ERISA qualified retirement plans

ERISA (Employee Retirement Income Security Act of 1974) is a federal law that sets standards and provides protection for people participating in retirement and health plans in private industry. ERISA covers both defined benefit plans (pensions) and defined contribution plans (401(k), certain deferred compensation plans, and profit-sharing plans) offered by private employers. When a private defined benefit plan or defined contribution plan is divided as part of a divorce, a Qualified Domestic Relations Order or QDRO is needed.

A QDRO is a specialized court order that directs the plan administrator to allocate all or a portion of the retirement account/benefits to a former spouse as if the former spouse was also a participant in the retirement plan. A QDRO is a very technical document, which must meet requirements set out by the IRS and the retirement plan itself, and should be written by an expert in drafting such orders. A QDRO cannot create a benefit for a former spouse that is not allowed under the retirement plan.

Non-ERISA qualified retirement plans

ERISA does not cover state and federal government-sponsored retirement plans (including public pensions), 403(b) plans, retirement plans set up by churches, SEP-IRA accounts, or IRA accounts. These are known as non-qualified retirement plans.

While many IRA accounts can be divided between spouses via a non-taxable transfer from one IRA account to another using a form provided by the financial institution, dividing a pension or 403(b) plan is not that simple.  For non-qualified retirement plans, a Domestic Relations Order, or DRO, is required.  Like a QDRO, a DRO is a court order directing a plan administrator to assign all or a portion of a party’s retirement benefit to a former spouse. Nearly all state and federal pension plans require the participant to make certain elections at retirement – including whether to leave survivor benefits or to have the pension stop at the death of the participant. When survivor benefits are elected, there is a “cost” in that the monthly pension benefit to the participant decreases. When dividing a state or federal pension, the divorcing spouses must agree on both the option to be selected at retirement and allocation of the cost of survivor benefits are selected.  These elections will be included in the DRO, but must also be included in the Separation Agreement, which acts as a guide to drafting the DRO.
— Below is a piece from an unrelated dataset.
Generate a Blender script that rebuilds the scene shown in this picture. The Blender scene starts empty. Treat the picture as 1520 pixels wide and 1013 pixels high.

Dividing an IRA, 401(k), pension, or other retirement benefits at divorce is not simple and requires careful consideration during the process of negotiating settlement terms and requires the help of an expert when a QDRO or DRO is drafted.  Do not attempt to divide a retirement benefit without seeking legal advice. Doing so could result in tax consequences or penalties, or worse, loss to the non-employee spouse of a valuable interest in a substantial asset.

Until next time,

Robin

DISCLAIMER: Because of the generality of this update, the information provided herein may not be applicable in all situations and should not be acted upon without specific legal advice based on particular situations.